During her absence, Ms Caunt found that Ms Ferridge-Gunn had failed to upload certain documents to the system. Reporting this to Mr Boardman, Ms Caunt commented that she had not improved after all. At a further meeting on 27 February with the MD and her manager, Ms Ferridge-Gunn was told that her employment was being terminated because it was “not working out” and her performance was “below par”.

She lodged tribunal proceedings for pregnancy discrimination under section 18 of the Equality Act 2010 and automatically unfair dismissal. The company argued that she had been dismissed because of her poor performance and a failure to meet the targets set for her. It also said that she was not receptive to advice and training and, overall, was not a good “fit”.

 

Tribunal decision

Upholding her claim of pregnancy discrimination, the tribunal found that very little had changed since the meeting on 21 February when Mr Boardman claimed he was satisfied with her progress.

It was clear, therefore, that her absence on 24 and 25 February, her failure to upload some documents (which she would have done had she been able to attend work) and her attendance at an antenatal appointment on 26 February had changed his view, all factors significantly influenced by her pregnancy. Although the final decision was his as the owner of the business, he had relied heavily on his discussions with Ms Caunt.
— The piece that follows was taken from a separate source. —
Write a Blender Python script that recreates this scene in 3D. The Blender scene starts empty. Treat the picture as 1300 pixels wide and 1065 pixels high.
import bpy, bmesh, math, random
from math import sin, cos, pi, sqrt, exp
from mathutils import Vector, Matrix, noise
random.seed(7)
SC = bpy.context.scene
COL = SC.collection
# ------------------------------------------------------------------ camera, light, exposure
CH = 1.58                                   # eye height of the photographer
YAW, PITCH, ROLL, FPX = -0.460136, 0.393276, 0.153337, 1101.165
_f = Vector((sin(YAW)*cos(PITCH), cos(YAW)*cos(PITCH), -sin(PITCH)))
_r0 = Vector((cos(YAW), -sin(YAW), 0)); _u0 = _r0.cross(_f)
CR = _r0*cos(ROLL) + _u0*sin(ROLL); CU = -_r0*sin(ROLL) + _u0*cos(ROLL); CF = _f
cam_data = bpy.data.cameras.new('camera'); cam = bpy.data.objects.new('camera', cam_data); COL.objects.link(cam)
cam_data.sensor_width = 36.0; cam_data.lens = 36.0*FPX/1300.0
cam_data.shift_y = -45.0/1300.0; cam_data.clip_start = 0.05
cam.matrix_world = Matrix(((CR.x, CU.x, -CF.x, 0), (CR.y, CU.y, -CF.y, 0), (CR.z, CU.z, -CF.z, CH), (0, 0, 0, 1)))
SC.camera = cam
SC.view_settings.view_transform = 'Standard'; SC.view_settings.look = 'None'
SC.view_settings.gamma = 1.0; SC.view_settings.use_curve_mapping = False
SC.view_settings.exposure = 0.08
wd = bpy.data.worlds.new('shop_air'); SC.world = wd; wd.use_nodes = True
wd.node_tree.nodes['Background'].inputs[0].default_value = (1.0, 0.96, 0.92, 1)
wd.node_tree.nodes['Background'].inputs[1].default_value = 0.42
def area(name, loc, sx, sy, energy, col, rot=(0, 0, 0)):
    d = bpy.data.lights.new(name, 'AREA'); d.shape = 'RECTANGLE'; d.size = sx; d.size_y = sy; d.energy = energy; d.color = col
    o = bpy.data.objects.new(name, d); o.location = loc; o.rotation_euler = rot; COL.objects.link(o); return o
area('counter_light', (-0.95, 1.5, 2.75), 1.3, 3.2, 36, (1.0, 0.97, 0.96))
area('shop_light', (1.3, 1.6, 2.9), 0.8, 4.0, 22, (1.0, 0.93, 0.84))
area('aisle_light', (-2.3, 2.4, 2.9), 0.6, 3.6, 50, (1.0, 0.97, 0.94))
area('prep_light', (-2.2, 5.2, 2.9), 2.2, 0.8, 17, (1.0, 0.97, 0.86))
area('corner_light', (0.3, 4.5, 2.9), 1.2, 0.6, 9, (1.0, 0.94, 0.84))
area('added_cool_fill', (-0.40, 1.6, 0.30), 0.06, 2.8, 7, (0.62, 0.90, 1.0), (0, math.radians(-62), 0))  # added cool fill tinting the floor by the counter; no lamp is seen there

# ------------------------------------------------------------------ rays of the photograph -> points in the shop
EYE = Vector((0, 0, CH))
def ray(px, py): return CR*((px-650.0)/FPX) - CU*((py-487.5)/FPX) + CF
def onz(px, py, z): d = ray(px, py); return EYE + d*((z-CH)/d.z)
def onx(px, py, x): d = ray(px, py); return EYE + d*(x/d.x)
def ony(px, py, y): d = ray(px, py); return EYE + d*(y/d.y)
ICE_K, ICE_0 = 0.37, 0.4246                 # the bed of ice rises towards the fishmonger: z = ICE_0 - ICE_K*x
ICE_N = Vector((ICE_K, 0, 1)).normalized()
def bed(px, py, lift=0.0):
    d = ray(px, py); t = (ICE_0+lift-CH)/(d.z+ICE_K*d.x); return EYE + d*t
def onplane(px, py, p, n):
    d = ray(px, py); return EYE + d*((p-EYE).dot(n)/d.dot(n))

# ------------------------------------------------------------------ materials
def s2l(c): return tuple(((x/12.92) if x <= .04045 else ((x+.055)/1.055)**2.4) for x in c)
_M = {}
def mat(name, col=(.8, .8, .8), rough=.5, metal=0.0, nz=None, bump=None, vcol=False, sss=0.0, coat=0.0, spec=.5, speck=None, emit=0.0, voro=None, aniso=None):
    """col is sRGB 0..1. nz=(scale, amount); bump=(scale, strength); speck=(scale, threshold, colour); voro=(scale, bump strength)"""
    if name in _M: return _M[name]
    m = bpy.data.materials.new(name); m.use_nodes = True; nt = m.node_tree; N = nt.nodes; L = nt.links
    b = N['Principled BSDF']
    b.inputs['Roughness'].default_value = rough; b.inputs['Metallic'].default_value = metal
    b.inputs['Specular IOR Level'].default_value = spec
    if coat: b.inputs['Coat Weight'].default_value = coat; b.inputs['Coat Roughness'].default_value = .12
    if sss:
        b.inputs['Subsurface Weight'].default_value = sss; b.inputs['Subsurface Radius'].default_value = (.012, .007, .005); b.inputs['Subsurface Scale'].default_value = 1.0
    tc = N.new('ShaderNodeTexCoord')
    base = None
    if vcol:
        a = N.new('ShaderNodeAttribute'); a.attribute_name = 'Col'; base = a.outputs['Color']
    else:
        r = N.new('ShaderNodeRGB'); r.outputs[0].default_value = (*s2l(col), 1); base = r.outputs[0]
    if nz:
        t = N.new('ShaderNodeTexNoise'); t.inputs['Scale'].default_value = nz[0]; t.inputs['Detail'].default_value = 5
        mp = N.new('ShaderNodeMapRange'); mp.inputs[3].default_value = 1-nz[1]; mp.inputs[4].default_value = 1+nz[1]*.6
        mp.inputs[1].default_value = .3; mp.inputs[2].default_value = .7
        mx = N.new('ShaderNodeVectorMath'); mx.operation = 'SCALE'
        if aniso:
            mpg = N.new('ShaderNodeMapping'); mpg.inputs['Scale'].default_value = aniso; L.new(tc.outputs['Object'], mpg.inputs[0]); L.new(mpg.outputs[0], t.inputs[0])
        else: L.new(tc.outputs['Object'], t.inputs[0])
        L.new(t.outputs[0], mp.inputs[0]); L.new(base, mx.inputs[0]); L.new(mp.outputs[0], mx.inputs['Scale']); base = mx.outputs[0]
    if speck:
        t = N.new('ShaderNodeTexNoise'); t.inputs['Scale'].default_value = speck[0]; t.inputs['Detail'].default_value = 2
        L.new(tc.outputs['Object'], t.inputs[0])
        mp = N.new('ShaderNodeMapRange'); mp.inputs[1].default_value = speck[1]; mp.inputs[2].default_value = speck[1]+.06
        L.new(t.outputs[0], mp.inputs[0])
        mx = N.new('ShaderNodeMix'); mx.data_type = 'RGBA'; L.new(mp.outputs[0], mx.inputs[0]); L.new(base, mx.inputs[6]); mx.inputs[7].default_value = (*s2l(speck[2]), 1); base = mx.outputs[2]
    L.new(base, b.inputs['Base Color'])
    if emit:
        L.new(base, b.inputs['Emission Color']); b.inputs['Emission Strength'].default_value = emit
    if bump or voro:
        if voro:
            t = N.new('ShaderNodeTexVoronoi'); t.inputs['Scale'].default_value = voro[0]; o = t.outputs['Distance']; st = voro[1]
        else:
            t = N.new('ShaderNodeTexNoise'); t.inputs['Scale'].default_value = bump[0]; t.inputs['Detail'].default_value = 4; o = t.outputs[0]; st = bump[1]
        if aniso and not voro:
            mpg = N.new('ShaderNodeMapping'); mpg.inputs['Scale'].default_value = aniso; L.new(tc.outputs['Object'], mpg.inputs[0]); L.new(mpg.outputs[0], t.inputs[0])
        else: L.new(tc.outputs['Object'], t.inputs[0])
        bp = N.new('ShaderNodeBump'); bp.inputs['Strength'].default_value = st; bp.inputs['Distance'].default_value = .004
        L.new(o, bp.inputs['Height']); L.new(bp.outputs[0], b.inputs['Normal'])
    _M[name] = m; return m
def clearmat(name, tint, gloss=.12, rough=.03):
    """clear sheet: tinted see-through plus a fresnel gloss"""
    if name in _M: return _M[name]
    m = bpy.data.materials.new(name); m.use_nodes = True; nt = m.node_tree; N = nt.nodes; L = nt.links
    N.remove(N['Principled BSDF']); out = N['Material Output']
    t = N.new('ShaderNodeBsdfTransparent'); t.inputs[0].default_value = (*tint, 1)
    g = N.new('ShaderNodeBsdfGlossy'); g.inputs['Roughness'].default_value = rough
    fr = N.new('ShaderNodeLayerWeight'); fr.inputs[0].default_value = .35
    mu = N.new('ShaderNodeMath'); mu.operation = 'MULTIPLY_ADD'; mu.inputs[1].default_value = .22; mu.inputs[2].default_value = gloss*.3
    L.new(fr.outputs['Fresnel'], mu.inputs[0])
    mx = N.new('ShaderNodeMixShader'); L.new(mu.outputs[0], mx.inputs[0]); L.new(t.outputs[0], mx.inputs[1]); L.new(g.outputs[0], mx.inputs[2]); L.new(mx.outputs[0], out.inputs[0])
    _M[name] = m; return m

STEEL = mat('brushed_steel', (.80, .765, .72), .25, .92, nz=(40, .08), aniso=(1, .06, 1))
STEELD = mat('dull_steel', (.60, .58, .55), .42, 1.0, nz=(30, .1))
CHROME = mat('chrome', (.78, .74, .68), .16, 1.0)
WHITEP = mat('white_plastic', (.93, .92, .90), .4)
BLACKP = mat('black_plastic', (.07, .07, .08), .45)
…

The tribunal rejected her claim of automatically unfair dismissal, however, finding that although her pregnancy was a significant influence, it was not the principal reason. Instead, it was the result of her general performance and attitude towards her colleagues.

The company appealed, arguing that the tribunal had failed to separate the role of Mr Boardman, the decision-maker, from that of Ms Caunt who provided what turned out to be incorrect information to him about the reason for Ms Ferridge-Gunn’s failure to upload the documents.

 

EAT decision

The EAT noted that the tribunal had not been referred to the decision in CLFIS v Reynolds (LELR 424) in which it was held that an employer cannot be liable for an act of discrimination as a result of corrupted information given to them by another employee.
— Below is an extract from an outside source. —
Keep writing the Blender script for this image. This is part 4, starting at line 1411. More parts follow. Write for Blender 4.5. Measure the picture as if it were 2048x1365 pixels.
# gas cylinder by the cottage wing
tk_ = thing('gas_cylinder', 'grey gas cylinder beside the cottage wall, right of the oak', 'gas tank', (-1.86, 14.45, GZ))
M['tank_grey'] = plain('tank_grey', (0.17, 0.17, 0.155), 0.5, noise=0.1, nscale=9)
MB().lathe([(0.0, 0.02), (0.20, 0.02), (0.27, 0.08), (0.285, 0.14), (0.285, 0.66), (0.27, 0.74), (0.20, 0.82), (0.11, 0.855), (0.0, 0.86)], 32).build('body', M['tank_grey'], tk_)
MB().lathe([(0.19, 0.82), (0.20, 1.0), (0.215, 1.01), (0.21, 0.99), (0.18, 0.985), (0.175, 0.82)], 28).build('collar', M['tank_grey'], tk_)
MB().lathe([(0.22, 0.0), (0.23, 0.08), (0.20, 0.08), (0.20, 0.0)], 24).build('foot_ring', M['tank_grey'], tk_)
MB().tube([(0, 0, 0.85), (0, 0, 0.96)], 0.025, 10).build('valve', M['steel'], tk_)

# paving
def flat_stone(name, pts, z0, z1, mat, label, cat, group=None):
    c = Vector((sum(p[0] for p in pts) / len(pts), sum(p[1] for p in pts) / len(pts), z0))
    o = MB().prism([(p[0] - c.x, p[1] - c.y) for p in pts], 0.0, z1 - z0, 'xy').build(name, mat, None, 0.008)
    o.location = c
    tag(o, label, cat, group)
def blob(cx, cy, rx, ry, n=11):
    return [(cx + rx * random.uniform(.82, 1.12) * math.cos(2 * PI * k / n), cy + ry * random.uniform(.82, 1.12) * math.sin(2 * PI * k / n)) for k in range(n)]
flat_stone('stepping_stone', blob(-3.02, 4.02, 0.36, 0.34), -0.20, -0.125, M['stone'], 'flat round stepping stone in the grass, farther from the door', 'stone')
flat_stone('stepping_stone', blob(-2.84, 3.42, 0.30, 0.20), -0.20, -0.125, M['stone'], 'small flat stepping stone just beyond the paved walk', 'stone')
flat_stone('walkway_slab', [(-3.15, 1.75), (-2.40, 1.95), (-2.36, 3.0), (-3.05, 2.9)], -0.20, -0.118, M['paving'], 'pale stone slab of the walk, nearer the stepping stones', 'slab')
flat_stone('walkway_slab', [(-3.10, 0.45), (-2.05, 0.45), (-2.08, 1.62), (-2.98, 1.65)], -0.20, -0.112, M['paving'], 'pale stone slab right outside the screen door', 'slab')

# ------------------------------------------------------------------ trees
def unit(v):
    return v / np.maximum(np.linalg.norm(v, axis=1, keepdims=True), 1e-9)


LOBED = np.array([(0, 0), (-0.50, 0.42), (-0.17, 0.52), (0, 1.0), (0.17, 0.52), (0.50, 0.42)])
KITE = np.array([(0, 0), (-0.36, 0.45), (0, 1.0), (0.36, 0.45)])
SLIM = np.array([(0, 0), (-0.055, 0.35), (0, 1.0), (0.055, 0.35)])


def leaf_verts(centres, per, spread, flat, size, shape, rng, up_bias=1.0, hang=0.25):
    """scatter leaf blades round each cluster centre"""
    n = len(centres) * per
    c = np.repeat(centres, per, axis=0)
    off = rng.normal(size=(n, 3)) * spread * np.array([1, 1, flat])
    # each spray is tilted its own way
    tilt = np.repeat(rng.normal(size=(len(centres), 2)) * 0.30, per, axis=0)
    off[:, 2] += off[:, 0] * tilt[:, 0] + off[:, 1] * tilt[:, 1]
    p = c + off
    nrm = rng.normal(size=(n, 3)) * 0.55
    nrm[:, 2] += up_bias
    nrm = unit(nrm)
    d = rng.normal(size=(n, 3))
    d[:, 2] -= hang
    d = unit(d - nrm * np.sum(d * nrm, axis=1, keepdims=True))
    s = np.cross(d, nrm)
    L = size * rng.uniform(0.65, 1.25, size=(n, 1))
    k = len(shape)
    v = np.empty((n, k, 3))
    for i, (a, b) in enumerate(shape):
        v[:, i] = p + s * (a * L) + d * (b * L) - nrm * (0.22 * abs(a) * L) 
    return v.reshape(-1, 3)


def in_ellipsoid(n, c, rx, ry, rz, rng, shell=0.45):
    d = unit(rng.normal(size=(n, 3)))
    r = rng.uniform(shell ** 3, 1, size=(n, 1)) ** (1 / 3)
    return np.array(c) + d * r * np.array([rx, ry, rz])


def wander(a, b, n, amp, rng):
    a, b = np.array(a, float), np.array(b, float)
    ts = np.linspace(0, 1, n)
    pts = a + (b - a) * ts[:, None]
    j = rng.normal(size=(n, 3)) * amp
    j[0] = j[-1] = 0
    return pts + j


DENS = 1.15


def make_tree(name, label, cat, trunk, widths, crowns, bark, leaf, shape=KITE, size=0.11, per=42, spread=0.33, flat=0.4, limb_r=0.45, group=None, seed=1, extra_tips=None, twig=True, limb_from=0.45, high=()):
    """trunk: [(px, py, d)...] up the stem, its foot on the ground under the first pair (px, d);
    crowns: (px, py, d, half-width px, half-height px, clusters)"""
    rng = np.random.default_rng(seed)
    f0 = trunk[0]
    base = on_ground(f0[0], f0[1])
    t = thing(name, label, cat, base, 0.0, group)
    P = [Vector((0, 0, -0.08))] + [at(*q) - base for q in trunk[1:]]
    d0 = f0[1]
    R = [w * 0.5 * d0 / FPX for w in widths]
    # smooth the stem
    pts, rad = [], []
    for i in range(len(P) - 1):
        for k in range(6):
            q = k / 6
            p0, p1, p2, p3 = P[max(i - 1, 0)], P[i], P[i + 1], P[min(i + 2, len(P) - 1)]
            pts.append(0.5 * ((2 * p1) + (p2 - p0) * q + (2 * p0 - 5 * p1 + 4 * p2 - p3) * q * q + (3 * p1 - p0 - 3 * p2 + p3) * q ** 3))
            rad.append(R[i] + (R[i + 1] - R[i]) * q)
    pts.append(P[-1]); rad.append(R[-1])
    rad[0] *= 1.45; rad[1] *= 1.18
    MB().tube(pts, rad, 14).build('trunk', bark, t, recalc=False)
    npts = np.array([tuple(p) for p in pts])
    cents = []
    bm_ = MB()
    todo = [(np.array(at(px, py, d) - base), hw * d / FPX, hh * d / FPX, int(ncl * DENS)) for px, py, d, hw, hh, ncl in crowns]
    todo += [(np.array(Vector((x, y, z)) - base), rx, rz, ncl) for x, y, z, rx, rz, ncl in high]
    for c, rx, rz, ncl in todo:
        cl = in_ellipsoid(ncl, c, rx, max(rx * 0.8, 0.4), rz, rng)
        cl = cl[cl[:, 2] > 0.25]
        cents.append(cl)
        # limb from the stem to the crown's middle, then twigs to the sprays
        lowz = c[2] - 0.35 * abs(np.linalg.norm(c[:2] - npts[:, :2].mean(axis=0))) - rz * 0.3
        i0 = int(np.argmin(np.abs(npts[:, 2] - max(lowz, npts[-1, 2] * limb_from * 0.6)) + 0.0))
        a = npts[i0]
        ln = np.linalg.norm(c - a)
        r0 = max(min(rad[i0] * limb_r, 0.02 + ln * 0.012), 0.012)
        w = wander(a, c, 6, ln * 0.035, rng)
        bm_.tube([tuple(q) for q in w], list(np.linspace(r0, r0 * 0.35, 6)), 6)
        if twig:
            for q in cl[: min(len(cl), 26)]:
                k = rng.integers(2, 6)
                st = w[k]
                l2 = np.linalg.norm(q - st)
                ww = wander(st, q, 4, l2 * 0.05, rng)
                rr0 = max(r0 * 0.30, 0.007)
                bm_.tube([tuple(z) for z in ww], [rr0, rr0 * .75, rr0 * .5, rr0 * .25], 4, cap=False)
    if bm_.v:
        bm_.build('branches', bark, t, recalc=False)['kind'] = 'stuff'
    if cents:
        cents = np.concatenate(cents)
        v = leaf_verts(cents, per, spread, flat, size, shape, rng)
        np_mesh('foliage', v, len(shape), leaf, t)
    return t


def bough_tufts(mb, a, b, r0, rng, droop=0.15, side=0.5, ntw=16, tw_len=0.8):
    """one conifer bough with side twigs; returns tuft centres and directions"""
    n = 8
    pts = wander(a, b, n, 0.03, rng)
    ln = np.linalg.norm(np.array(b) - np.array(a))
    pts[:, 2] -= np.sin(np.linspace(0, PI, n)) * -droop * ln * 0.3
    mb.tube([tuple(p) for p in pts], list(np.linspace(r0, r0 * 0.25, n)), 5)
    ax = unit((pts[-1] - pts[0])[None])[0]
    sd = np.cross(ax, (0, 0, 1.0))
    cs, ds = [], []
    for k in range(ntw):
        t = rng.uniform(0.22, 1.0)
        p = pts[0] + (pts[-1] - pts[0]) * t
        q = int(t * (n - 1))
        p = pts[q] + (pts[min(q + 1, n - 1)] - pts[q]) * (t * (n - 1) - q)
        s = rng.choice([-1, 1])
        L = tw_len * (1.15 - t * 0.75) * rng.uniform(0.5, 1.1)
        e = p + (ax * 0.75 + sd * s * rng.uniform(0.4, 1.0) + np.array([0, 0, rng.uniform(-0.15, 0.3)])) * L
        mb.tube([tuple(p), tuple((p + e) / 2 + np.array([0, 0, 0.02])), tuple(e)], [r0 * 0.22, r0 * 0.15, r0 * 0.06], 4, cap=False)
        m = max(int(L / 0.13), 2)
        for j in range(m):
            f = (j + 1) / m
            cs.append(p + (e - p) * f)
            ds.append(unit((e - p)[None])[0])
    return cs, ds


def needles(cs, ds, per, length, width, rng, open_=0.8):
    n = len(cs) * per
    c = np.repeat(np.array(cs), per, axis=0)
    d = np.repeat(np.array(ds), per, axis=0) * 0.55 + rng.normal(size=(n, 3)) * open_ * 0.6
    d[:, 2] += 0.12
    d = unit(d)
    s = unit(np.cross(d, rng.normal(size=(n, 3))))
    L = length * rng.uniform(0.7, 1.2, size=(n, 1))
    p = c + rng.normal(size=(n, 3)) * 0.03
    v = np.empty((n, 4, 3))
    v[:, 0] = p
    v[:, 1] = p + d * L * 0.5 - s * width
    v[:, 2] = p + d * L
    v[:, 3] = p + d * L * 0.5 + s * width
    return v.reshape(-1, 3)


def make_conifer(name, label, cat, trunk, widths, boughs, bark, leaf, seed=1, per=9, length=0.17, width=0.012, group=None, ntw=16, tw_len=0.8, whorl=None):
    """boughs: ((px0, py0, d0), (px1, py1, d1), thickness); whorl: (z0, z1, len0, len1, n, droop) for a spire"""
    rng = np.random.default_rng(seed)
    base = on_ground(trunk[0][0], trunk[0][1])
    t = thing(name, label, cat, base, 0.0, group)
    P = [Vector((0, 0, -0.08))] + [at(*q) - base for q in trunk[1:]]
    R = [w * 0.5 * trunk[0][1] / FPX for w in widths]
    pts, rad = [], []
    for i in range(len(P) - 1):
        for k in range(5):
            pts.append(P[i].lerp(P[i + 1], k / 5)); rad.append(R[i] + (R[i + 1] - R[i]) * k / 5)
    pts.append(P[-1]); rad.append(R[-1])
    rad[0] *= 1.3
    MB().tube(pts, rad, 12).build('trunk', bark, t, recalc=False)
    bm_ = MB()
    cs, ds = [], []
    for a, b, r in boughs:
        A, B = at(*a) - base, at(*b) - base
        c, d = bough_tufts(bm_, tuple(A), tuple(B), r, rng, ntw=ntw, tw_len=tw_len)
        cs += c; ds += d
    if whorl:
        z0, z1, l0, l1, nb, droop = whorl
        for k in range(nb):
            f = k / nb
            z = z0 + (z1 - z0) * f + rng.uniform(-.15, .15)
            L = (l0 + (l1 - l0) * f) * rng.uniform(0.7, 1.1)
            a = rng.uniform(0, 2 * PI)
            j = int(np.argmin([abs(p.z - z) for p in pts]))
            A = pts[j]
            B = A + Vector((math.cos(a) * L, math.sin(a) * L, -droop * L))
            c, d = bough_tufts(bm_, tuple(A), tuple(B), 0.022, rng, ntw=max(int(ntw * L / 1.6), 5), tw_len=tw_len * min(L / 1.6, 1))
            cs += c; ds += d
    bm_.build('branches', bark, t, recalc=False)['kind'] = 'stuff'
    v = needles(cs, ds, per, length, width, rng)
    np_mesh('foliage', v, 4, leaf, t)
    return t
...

As Ms Ferridge-Gunn was clearly asserting that Ms Caunt had a significant influence on the eventual decision to dismiss, the tribunal should have analysed whether the decision was taken solely by Mr Boardman or jointly with Ms Caunt. Given that it did not do so, the decision could not stand.

The EAT, therefore, remitted the matter to the same tribunal to re-determine the pregnancy discrimination claim.